TO BE DONE: Transcribe all of the data exactly. Omit the pictures.

SUPPLIED DATA:
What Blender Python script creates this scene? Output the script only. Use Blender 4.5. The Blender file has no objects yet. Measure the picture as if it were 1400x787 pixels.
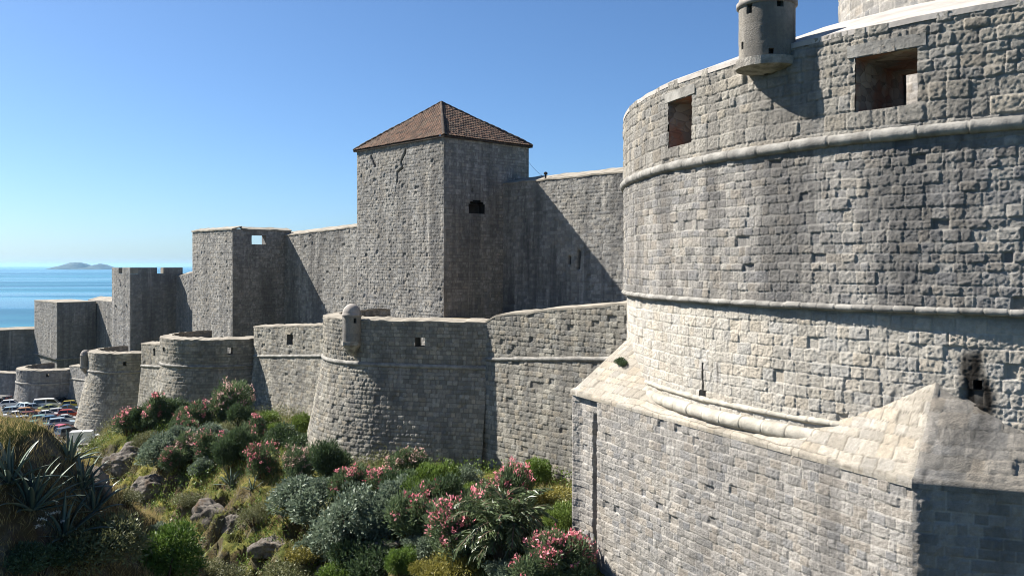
import bpy, math, random
import numpy as np
from mathutils import Vector

# ------------------------------------------------------------------ basics
F_PX, U0, V0 = 1200.0, 700.0, 363.0          # focal length / principal column / horizon row of the photograph
SEA = -40.0                                   # metres, measured from the camera's height (z = 0)
scene = bpy.context.scene
COL = scene.collection
ORIG = {}                                     # world origin of every object built

def ray(u): return (u - U0) / F_PX
def zz(v, Y): return (V0 - v) / F_PX * Y
def P3(u, v, Y): return np.array([ray(u) * Y, Y, zz(v, Y)])

def thing(name, loc, label, cat, group=None):
    o = bpy.data.objects.new(name, None); COL.objects.link(o)
    o.location = loc; o.empty_display_size = .5
    ORIG[o.name] = np.array(loc, float)
    o['label'] = label; o['category'] = cat
    if group: o['group'] = group
    return o

def tag(o, label=None, cat=None, group=None, kind=None):
    if label: o['label'] = label
    if cat: o['category'] = cat
    if group: o['group'] = group
    if kind: o['kind'] = kind
    return o

def obj(name, V, F, mat, parent=None, attrs=None, smooth=True, origin=None):
    V = np.asarray(V, np.float64).reshape(-1, 3)
    off = np.zeros(3)
    if parent is not None: off = ORIG[parent.name]
    if origin is not None: off = np.array(origin, float)
    me = bpy.data.meshes.new(name)
    if isinstance(F, np.ndarray):
        k = F.shape[1]; n = len(F)
        me.vertices.add(len(V)); me.vertices.foreach_set('co', (V - off).astype(np.float32).ravel())
        me.loops.add(n * k); me.loops.foreach_set('vertex_index', F.astype(np.int32).ravel())
        me.polygons.add(n); me.polygons.foreach_set('loop_start', np.arange(0, n * k, k, dtype=np.int32))
        me.update(calc_edges=True)
    else:
        me.from_pydata([tuple(x) for x in (V - off)], [], [tuple(int(i) for i in f) for f in F]); me.update()
    if attrs:
        for kx, a in attrs.items():
            at = me.attributes.new(kx, 'FLOAT', 'POINT'); at.data.foreach_set('value', np.asarray(a, np.float32).ravel())
    if smooth: me.polygons.foreach_set('use_smooth', np.ones(len(me.polygons), bool))
    me.materials.append(mat)
    o = bpy.data.objects.new(name, me); COL.objects.link(o)
    if parent is not None: o.parent = parent
    elif origin is not None: o.location = origin
    ORIG[o.name] = off
    return o

class MB:                                      # collects pieces into one mesh
    def __init__(s): s.V = []; s.F = []; s.n = 0
    def add(s, V, F):
        V = np.asarray(V, float).reshape(-1, 3)
        s.V.append(V); s.F += [tuple(int(i) + s.n for i in f) for f in F]; s.n += len(V)
    def build(s, name, mat, parent=None, smooth=False, origin=None):
        return obj(name, np.concatenate(s.V), s.F, mat, parent, None, smooth, origin)

def grid_faces(nr, nc, wrap=False):
    r = np.arange(nr - 1)[:, None]; c = np.arange(nc if wrap else nc - 1)[None, :]
    c2 = (c + 1) % nc
    a = r * nc + c; b = r * nc + c2; d = (r + 1) * nc + c; e = (r + 1) * nc + c2
    return np.stack([a, b, e, d], -1).reshape(-1, 4)

def box_mesh(x0, x1, y0, y1, z0, z1):
    V = [(x0,y0,z0),(x1,y0,z0),(x1,y1,z0),(x0,y1,z0),(x0,y0,z1),(x1,y0,z1),(x1,y1,z1),(x0,y1,z1)]
    F = [(0,3,2,1),(4,5,6,7),(0,1,5,4),(1,2,6,5),(2,3,7,6),(3,0,4,7)]
    return np.array(V, float), F

# ------------------------------------------------------------------ noise
def _h(i, j, seed):
    n = (i.astype(np.int64) * 374761393 + j.astype(np.int64) * 668265263 + seed * 1442695041) & 0xffffffff
    n = ((n ^ (n >> 13)) * 1274126177) & 0xffffffff
    n = ((n ^ (n >> 16)) * 2246822519) & 0xffffffff
    return ((n ^ (n >> 15)) & 0xffffff) / float(0xffffff)
def vnoise(x, y, seed=0):
    x = np.asarray(x, float); y = np.asarray(y, float)
    i = np.floor(x); j = np.floor(y); fx = x - i; fy = y - j
    fx = fx * fx * (3 - 2 * fx); fy = fy * fy * (3 - 2 * fy)
    a = _h(i, j, seed); b = _h(i + 1, j, seed); c = _h(i, j + 1, seed); d = _h(i + 1, j + 1, seed)
    return (a * (1 - fx) + b * fx) * (1 - fy) + (c * (1 - fx) + d * fx) * fy
def fbm(x, y, seed=0, oct=3):
    t = 0; a = .5; s = 0
    for k in range(oct):
        t = t + a * vnoise(x * 2 ** k, y * 2 ** k, seed + k * 17); s += a; a *= .5
    return t / s
def sstep(a, b, x):
    t = np.clip((x - a) / (b - a), 0, 1); return t * t * (3 - 2 * t)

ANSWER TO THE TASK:
What Blender Python script creates this scene? Output the script only. Use Blender 4.5. The Blender file has no objects yet. Measure the picture as if it were 1400x787 pixels.
import bpy, math, random
import numpy as np
from mathutils import Vector

# ------------------------------------------------------------------ basics
F_PX, U0, V0 = 1200.0, 700.0, 363.0          # focal length / principal column / horizon row of the photograph
SEA = -40.0                                   # metres, measured from the camera's height (z = 0)
scene = bpy.context.scene
COL = scene.collection
ORIG = {}                                     # world origin of every object built

def ray(u): return (u - U0) / F_PX
def zz(v, Y): return (V0 - v) / F_PX * Y
def P3(u, v, Y): return np.array([ray(u) * Y, Y, zz(v, Y)])

def thing(name, loc, label, cat, group=None):
    o = bpy.data.objects.new(name, None); COL.objects.link(o)
    o.location = loc; o.empty_display_size = .5
    ORIG[o.name] = np.array(loc, float)
    o['label'] = label; o['category'] = cat
    if group: o['group'] = group
    return o

def tag(o, label=None, cat=None, group=None, kind=None):
    if label: o['label'] = label
    if cat: o['category'] = cat
    if group: o['group'] = group
    if kind: o['kind'] = kind
    return o

def obj(name, V, F, mat, parent=None, attrs=None, smooth=True, origin=None):
    V = np.asarray(V, np.float64).reshape(-1, 3)
    off = np.zeros(3)
    if parent is not None: off = ORIG[parent.name]
    if origin is not None: off = np.array(origin, float)
    me = bpy.data.meshes.new(name)
    if isinstance(F, np.ndarray):
        k = F.shape[1]; n = len(F)
        me.vertices.add(len(V)); me.vertices.foreach_set('co', (V - off).astype(np.float32).ravel())
        me.loops.add(n * k); me.loops.foreach_set('vertex_index', F.astype(np.int32).ravel())
        me.polygons.add(n); me.polygons.foreach_set('loop_start', np.arange(0, n * k, k, dtype=np.int32))
        me.update(calc_edges=True)
    else:
        me.from_pydata([tuple(x) for x in (V - off)], [], [tuple(int(i) for i in f) for f in F]); me.update()
    if attrs:
        for kx, a in attrs.items():
            at = me.attributes.new(kx, 'FLOAT', 'POINT'); at.data.foreach_set('value', np.asarray(a, np.float32).ravel())
    if smooth: me.polygons.foreach_set('use_smooth', np.ones(len(me.polygons), bool))
    me.materials.append(mat)
    o = bpy.data.objects.new(name, me); COL.objects.link(o)
    if parent is not None: o.parent = parent
    elif origin is not None: o.location = origin
    ORIG[o.name] = off
    return o

class MB:                                      # collects pieces into one mesh
    def __init__(s): s.V = []; s.F = []; s.n = 0
    def add(s, V, F):
        V = np.asarray(V, float).reshape(-1, 3)
        s.V.append(V); s.F += [tuple(int(i) + s.n for i in f) for f in F]; s.n += len(V)
    def build(s, name, mat, parent=None, smooth=False, origin=None):
        return obj(name, np.concatenate(s.V), s.F, mat, parent, None, smooth, origin)

def grid_faces(nr, nc, wrap=False):
    r = np.arange(nr - 1)[:, None]; c = np.arange(nc if wrap else nc - 1)[None, :]
    c2 = (c + 1) % nc
    a = r * nc + c; b = r * nc + c2; d = (r + 1) * nc + c; e = (r + 1) * nc + c2
    return np.stack([a, b, e, d], -1).reshape(-1, 4)

def box_mesh(x0, x1, y0, y1, z0, z1):
    V = [(x0,y0,z0),(x1,y0,z0),(x1,y1,z0),(x0,y1,z0),(x0,y0,z1),(x1,y0,z1),(x1,y1,z1),(x0,y1,z1)]
    F = [(0,3,2,1),(4,5,6,7),(0,1,5,4),(1,2,6,5),(2,3,7,6),(3,0,4,7)]
    return np.array(V, float), F

# ------------------------------------------------------------------ noise
def _h(i, j, seed):
    n = (i.astype(np.int64) * 374761393 + j.astype(np.int64) * 668265263 + seed * 1442695041) & 0xffffffff
    n = ((n ^ (n >> 13)) * 1274126177) & 0xffffffff
    n = ((n ^ (n >> 16)) * 2246822519) & 0xffffffff
    return ((n ^ (n >> 15)) & 0xffffff) / float(0xffffff)
def vnoise(x, y, seed=0):
    x = np.asarray(x, float); y = np.asarray(y, float)
    i = np.floor(x); j = np.floor(y); fx = x - i; fy = y - j
    fx = fx * fx * (3 - 2 * fx); fy = fy * fy * (3 - 2 * fy)
    a = _h(i, j, seed); b = _h(i + 1, j, seed); c = _h(i, j + 1, seed); d = _h(i + 1, j + 1, seed)
    return (a * (1 - fx) + b * fx) * (1 - fy) + (c * (1 - fx) + d * fx) * fy
def fbm(x, y, seed=0, oct=3):
    t = 0; a = .5; s = 0
    for k in range(oct):
        t = t + a * vnoise(x * 2 ** k, y * 2 ** k, seed + k * 17); s += a; a *= .5
    return t / s
def sstep(a, b, x):
    t = np.clip((x - a) / (b - a), 0, 1); return t * t * (3 - 2 * t)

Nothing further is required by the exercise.